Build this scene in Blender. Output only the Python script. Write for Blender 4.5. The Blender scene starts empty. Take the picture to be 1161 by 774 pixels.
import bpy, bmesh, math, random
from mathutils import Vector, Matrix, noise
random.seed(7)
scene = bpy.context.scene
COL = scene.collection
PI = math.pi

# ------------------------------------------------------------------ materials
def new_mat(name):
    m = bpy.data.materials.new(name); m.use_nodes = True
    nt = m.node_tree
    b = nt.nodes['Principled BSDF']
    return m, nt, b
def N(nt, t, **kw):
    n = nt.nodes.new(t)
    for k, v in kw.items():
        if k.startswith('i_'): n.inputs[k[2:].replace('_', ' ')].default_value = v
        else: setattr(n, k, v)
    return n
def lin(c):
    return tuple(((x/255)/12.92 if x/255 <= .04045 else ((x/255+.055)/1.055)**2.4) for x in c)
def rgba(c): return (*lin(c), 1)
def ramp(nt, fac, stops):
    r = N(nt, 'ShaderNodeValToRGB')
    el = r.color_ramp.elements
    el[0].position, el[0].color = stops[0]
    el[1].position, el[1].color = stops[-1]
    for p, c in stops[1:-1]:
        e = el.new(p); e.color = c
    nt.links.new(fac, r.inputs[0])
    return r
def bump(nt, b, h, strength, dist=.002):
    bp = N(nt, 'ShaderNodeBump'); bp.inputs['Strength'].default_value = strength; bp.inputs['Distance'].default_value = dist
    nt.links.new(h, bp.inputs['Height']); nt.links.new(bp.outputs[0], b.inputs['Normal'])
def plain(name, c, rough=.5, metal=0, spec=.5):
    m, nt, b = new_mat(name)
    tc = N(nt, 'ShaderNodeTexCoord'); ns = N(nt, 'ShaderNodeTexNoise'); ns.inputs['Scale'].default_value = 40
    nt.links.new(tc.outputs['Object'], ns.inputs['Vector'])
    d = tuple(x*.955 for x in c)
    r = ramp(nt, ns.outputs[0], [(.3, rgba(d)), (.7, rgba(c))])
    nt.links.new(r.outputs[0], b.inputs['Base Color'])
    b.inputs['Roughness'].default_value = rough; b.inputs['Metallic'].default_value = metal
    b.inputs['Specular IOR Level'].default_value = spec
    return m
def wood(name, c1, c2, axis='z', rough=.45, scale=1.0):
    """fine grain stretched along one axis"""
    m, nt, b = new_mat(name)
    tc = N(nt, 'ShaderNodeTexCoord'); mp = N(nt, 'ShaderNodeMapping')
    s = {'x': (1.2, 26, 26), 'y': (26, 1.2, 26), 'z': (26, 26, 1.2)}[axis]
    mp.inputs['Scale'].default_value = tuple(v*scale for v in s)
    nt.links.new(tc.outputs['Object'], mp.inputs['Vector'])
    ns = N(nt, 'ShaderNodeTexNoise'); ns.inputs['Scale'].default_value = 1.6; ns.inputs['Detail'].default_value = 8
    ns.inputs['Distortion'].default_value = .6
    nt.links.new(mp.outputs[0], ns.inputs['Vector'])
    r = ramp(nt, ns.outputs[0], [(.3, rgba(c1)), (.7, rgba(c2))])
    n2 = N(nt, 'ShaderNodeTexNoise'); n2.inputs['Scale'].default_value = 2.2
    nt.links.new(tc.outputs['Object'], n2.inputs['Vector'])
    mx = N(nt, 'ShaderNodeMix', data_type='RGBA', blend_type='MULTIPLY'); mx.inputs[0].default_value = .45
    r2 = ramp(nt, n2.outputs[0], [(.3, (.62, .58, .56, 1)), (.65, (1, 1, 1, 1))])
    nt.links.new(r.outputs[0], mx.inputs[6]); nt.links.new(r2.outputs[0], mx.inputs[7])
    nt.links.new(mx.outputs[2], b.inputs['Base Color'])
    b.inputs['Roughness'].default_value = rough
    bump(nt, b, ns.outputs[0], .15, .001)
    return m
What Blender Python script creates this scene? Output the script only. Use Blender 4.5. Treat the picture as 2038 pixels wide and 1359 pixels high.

*TASK DESCRIPTION*:
Every entry must be quoted exactly as it appears above.

*RESPONSE*:
Build this scene in Blender. Output only the Python script. Write for Blender 4.5. The Blender scene starts empty. Take the picture to be 1161 by 774 pixels.
import bpy, bmesh, math, random
from mathutils import Vector, Matrix, noise
random.seed(7)
scene = bpy.context.scene
COL = scene.collection
PI = math.pi

# ------------------------------------------------------------------ materials
def new_mat(name):
    m = bpy.data.materials.new(name); m.use_nodes = True
    nt = m.node_tree
    b = nt.nodes['Principled BSDF']
    return m, nt, b
def N(nt, t, **kw):
    n = nt.nodes.new(t)
    for k, v in kw.items():
        if k.startswith('i_'): n.inputs[k[2:].replace('_', ' ')].default_value = v
        else: setattr(n, k, v)
    return n
def lin(c):
    return tuple(((x/255)/12.92 if x/255 <= .04045 else ((x/255+.055)/1.055)**2.4) for x in c)
def rgba(c): return (*lin(c), 1)
def ramp(nt, fac, stops):
    r = N(nt, 'ShaderNodeValToRGB')
    el = r.color_ramp.elements
    el[0].position, el[0].color = stops[0]
    el[1].position, el[1].color = stops[-1]
    for p, c in stops[1:-1]:
        e = el.new(p); e.color = c
    nt.links.new(fac, r.inputs[0])
    return r
def bump(nt, b, h, strength, dist=.002):
    bp = N(nt, 'ShaderNodeBump'); bp.inputs['Strength'].default_value = strength; bp.inputs['Distance'].default_value = dist
    nt.links.new(h, bp.inputs['Height']); nt.links.new(bp.outputs[0], b.inputs['Normal'])
def plain(name, c, rough=.5, metal=0, spec=.5):
    m, nt, b = new_mat(name)
    tc = N(nt, 'ShaderNodeTexCoord'); ns = N(nt, 'ShaderNodeTexNoise'); ns.inputs['Scale'].default_value = 40
    nt.links.new(tc.outputs['Object'], ns.inputs['Vector'])
    d = tuple(x*.955 for x in c)
    r = ramp(nt, ns.outputs[0], [(.3, rgba(d)), (.7, rgba(c))])
    nt.links.new(r.outputs[0], b.inputs['Base Color'])
    b.inputs['Roughness'].default_value = rough; b.inputs['Metallic'].default_value = metal
    b.inputs['Specular IOR Level'].default_value = spec
    return m
def wood(name, c1, c2, axis='z', rough=.45, scale=1.0):
    """fine grain stretched along one axis"""
    m, nt, b = new_mat(name)
    tc = N(nt, 'ShaderNodeTexCoord'); mp = N(nt, 'ShaderNodeMapping')
    s = {'x': (1.2, 26, 26), 'y': (26, 1.2, 26), 'z': (26, 26, 1.2)}[axis]
    mp.inputs['Scale'].default_value = tuple(v*scale for v in s)
    nt.links.new(tc.outputs['Object'], mp.inputs['Vector'])
    ns = N(nt, 'ShaderNodeTexNoise'); ns.inputs['Scale'].default_value = 1.6; ns.inputs['Detail'].default_value = 8
    ns.inputs['Distortion'].default_value = .6
    nt.links.new(mp.outputs[0], ns.inputs['Vector'])
    r = ramp(nt, ns.outputs[0], [(.3, rgba(c1)), (.7, rgba(c2))])
    n2 = N(nt, 'ShaderNodeTexNoise'); n2.inputs['Scale'].default_value = 2.2
    nt.links.new(tc.outputs['Object'], n2.inputs['Vector'])
    mx = N(nt, 'ShaderNodeMix', data_type='RGBA', blend_type='MULTIPLY'); mx.inputs[0].default_value = .45
    r2 = ramp(nt, n2.outputs[0], [(.3, (.62, .58, .56, 1)), (.65, (1, 1, 1, 1))])
    nt.links.new(r.outputs[0], mx.inputs[6]); nt.links.new(r2.outputs[0], mx.inputs[7])
    nt.links.new(mx.outputs[2], b.inputs['Base Color'])
    b.inputs['Roughness'].default_value = rough
    bump(nt, b, ns.outputs[0], .15, .001)
    return m
What Blender Python script creates this scene? Output the script only. Use Blender 4.5. Treat the picture as 2038 pixels wide and 1359 pixels high.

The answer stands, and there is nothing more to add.